Sekitar pukul 17.00 WITA, banjir yang melanda wilayah itu sempat surut. Namun sekitar pukul 19.00 WITA, banjir besar mulai menerjang wilayah itu.

"Waktu itu waktu kami naik kesini tepatnya di Jembatan Teodhae 2 itu, pas kami mau nyebrang, jembatan putus dan ada satu rumah yang terbawa banjir dan waktu itu kami tidak berani lewat karena banjirnya besar, lebarnya itu sekitar 30 an meter," ungkap Wilhelmus.

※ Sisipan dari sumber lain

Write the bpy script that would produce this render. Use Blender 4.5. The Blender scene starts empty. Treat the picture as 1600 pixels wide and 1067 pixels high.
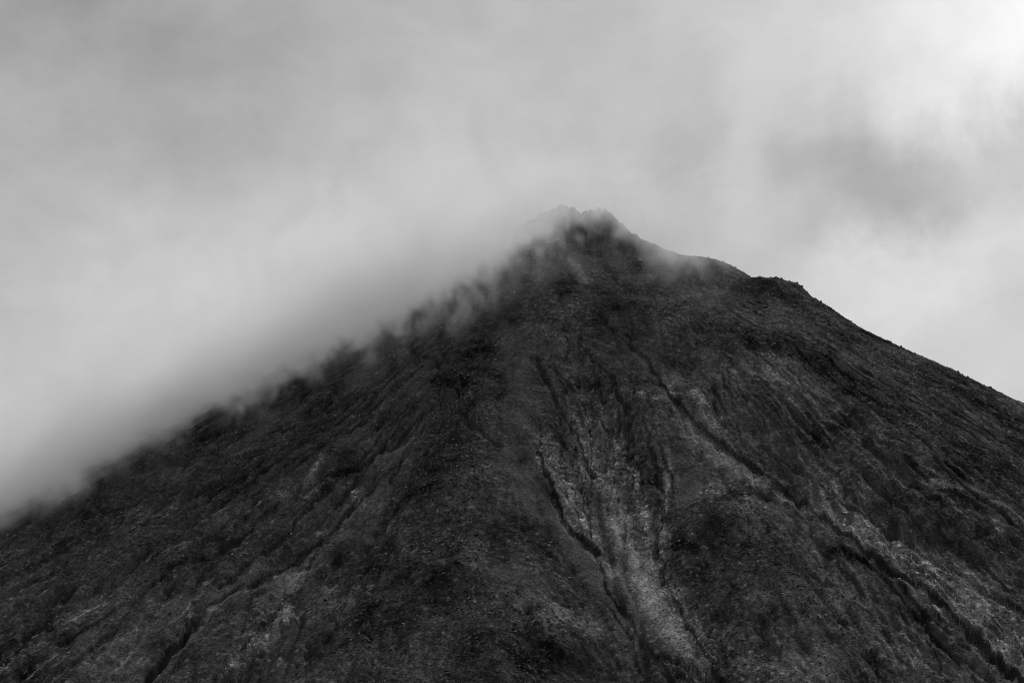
import bpy, math, random
import numpy as np

# ------------------------------------------------------------------ camera
PITCH = math.radians(14.0)
FPX = 4444.4                       # focal length in pixels of the 1600 px wide frame
cam_d = bpy.data.cameras.new("camera")
cam_d.lens = 100.0
cam_d.sensor_width = 36.0
cam_d.clip_start = 1.0
cam_d.clip_end = 60000.0
cam = bpy.data.objects.new("camera", cam_d)
bpy.context.scene.collection.objects.link(cam)
cam.location = (0.0, 0.0, 2.0)
cam.rotation_euler = (math.pi / 2 + PITCH, 0.0, 0.0)
scene = bpy.context.scene
scene.camera = cam
COL = scene.collection

# ------------------------------------------------------------------ exposure
scene.view_settings.view_transform = 'Standard'
scene.view_settings.look = 'None'
scene.view_settings.exposure = 0.0
scene.view_settings.gamma = 1.0
scene.render.engine = 'CYCLES'
scene.cycles.max_bounces = 16
scene.cycles.volume_bounces = 11
scene.cycles.pixel_filter_type = 'BLACKMAN_HARRIS'
scene.cycles.filter_width = 0.95
scene.cycles.use_denoising = True
scene.cycles.denoiser = 'OPENIMAGEDENOISE'

SUN_EL, SUN_AZ = math.radians(50.0), math.radians(38.0)   # azimuth from +Y towards +X: behind the right shoulder


def ray(u, v):
    """direction (dy = 1) through a point of the 1600x1067 frame"""
    x = (u - 800.0) / FPX
    c = (533.5 - v) / FPX
    dy = math.cos(PITCH) - c * math.sin(PITCH)
    dz = math.sin(PITCH) + c * math.cos(PITCH)
    return x / dy, dz / dy


def nd(nt, kind, **kw):
    n = nt.nodes.new(kind)
    for k, val in kw.items():
        setattr(n, k, val)
    return n


def math_node(nt, op, a, b=None, clamp=False):
    n = nd(nt, 'ShaderNodeMath', operation=op)
    n.use_clamp = clamp
    for i, s in enumerate((a, b)):
        if s is None:
            continue
        if isinstance(s, (int, float)):
            n.inputs[i].default_value = s
        else:
            nt.links.new(s, n.inputs[i])
    return n.outputs[0]


# ------------------------------------------------------------------ world: overcast sky, no colour
world = bpy.data.worlds.new("World")
scene.world = world
world.use_nodes = True
wt = world.node_tree
wt.nodes.clear()
w_out = nd(wt, 'ShaderNodeOutputWorld')
bg = nd(wt, 'ShaderNodeBackground')
wt.links.new(bg.outputs[0], w_out.inputs['Surface'])
bg.inputs['Strength'].default_value = 0.10
sky = nd(wt, 'ShaderNodeTexSky', sky_type='NISHITA')
sky.sun_disc = False
sky.sun_elevation = SUN_EL
sky.sun_rotation = SUN_AZ
bw = nd(wt, 'ShaderNodeRGBToBW')
wt.links.new(sky.outputs[0], bw.inputs[0])
tc = nd(wt, 'ShaderNodeTexCoord')
nrm = nd(wt, 'ShaderNodeVectorMath', operation='NORMALIZE')
wt.links.new(tc.outputs['Generated'], nrm.inputs[0])
DIR = nrm.outputs[0]


def w_noise(scale, detail, rough, dist, stretch=(1, 1, 1), off=(0, 0, 0)):
    mp = nd(wt, 'ShaderNodeMapping')
    mp.inputs['Scale'].default_value = stretch
    mp.inputs['Location'].default_value = off
    wt.links.new(DIR, mp.inputs[0])
    n = nd(wt, 'ShaderNodeTexNoise')
    n.inputs['Scale'].default_value = scale
    n.inputs['Detail'].default_value = detail
    n.inputs['Roughness'].default_value = rough
    n.inputs['Distortion'].default_value = dist
    wt.links.new(mp.outputs[0], n.inputs['Vector'])
    return n.outputs[0]


warp = nd(wt, 'ShaderNodeTexNoise')
warp.inputs['Scale'].default_value = 14.0
warp.inputs['Detail'].default_value = 8.0
warp.inputs['Roughness'].default_value = 0.62
wt.links.new(DIR, warp.inputs['Vector'])
ws = nd(wt, 'ShaderNodeVectorMath', operation='SUBTRACT')
wt.links.new(warp.outputs['Color'], ws.inputs[0])
ws.inputs[1].default_value = (0.5, 0.5, 0.5)
wsc = nd(wt, 'ShaderNodeVectorMath', operation='SCALE')
wt.links.new(ws.outputs[0], wsc.inputs[0])
wsc.inputs['Scale'].default_value = 0.075
wad = nd(wt, 'ShaderNodeVectorMath', operation='ADD')
wt.links.new(DIR, wad.inputs[0])
wt.links.new(wsc.outputs[0], wad.inputs[1])
WDIR = wad.outputs[0]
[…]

Pada saat itu, Ia dan beberapa warga Desa Sawu yang melihat dahsyatnya banjir tersebut sempat mengingatkan satu keluarga yang berjumlah enam orang yang berada di dalam sebuah rumah dekat bantaran Kali Lowo Koke untuk segera mengevakuasi diri.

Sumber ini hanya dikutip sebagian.